Estimating aboveground carbon stock in forests: Remote sensing

Following on from the last few blog posts, a third technique for estimating aboveground carbon stocks is through remote sensing. Remote sensing has relevance for my project since we are using it to identify cocoa farm typologies at a large (national) scale and I will indirectly use it to classify the carbon stock of those typologies.
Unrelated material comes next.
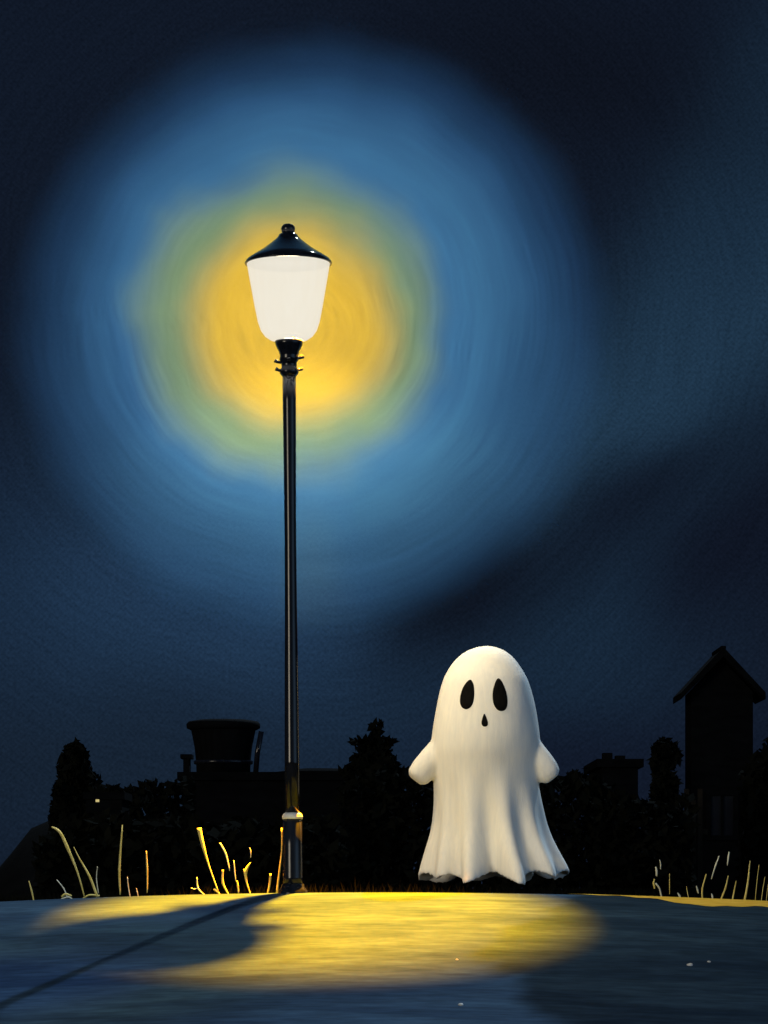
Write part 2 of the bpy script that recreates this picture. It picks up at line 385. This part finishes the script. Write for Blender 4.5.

Remote sensing and satellite imagery techniques can cover large ages and can be used for landscape classification when combined with secondary spatial information. Broad forest types at the landscape level and even tree dimensions at the plot level can be estimated which can then be converted into biomass using statistical relationships (Brown, 1997; Chave et al., 2005; Saatchi et al., 2011). Remote sensing techniques can broadly be grouped into categories of optical sensing, high-resolution satellite imagery, microwave or radar, and LiDAR.

Optical remote sensing data is available on a number of platforms such as Landsat, AVHRR, MODIS (Kumar and Mutanga, 2017). Different types of vegetation can be characterised by their electromagnetic reflective characteristics known as vegetation indices. Attempts have been made to relate vegetation indices to aboveground biomass with satisfactory results, see Figure 3 below which is an extract from (Clerici et al., 2016).

Example of a relationship between aboveground biomass (AGB) and ratio vegetation index (RVI), extracted fromĀ (Clerici et al., 2016).

High resolution satellite imagery optical images can collect tree height and crown area, which then be used in allometric equations (Gibbs et al., 2007). High resolution imagery also has applications for monitoring ecosystems, reforestation, and forest cover change (Clerici et al., 2016).

Another form of remote sensing are radar and microwave systems including Synthetic Aperture Radar (SAR), Terra-SAR and PALSAR. These systems can penetrate ground cover to record underlying terrain and vegetation as well as the top of a forest canopy. It also has the benefit of penetrating cloud cover (Kumar and Mutanga, 2017). The resulting tree measurements can then be related to biomass through allometric equations and extrapolated across landscapes and regions into forest carbon zones or maps (Saatchi et al., 2011).

Example of forest biomass zones mapped at 1-km spatial resolution (extracted from (Saatchi et al., 2011))

Finally, LiDAR (light detection and ranging) systems send out pulses of laser light and measure the signal return time to directly estimate the structure of vegetation which can then be used in allometric equations and extrapolated over a landscape (Gonzalez de Tanago et al., 2017; Kumar and Mutanga, 2017; Saatchi et al., 2011).

Limitations

As with the other carbon assessment techniques, there are limitations in using remote sensing for estimating biomass and carbon stocks. Some of the major limitations identified in the literature may be summarised as follows:

  • Ground-based data collection is needed to calibrate the results from remote sensing with field measurements and allometric equations for forest types. Studies often only have a small number of calibration plots or ground-truthing data to verify the remote sensing data (Clerici et al., 2016; Gibbs et al., 2007; Gonzalez de Tanago et al., 2017; Kumar and Mutanga, 2017).
  • Tropical forests are structurally complex ecosystems and signals from remote-sensing instruments tend to saturate quickly leading to inaccurate results (Gibbs et al., 2007).
  • Cloud cover, and changes in spectral properties of soil and atmosphere (e.g. from smoke) are common hindrances for satellite imagery techniques (Gibbs et al., 2007).
  • Spectral confusion with between primary and secondary forests (including agroforests and tree crop plantations) is a common challenge and limited studies have been able to distinguish tree plantations from other vegetations such as secondary forests with a high degree of accuracy (Alfonso Ortega-Huerta et al., 2012; Chemura et al., 2014; Kumar and Mutanga, 2017; MacDicken, 2015).
  • Detecting forest degradation can often only be detected at very high-resolution imagery only (MacDicken, 2015).
  • Many remote sensing methods are still subject to the errors incurred in the selection of the allometric equations (Clerici et al., 2016; Gonzalez de Tanago et al., 2017).

I’m awaiting preliminary results from the first Terra-I classification run. I hope I can share the results in my next blog post!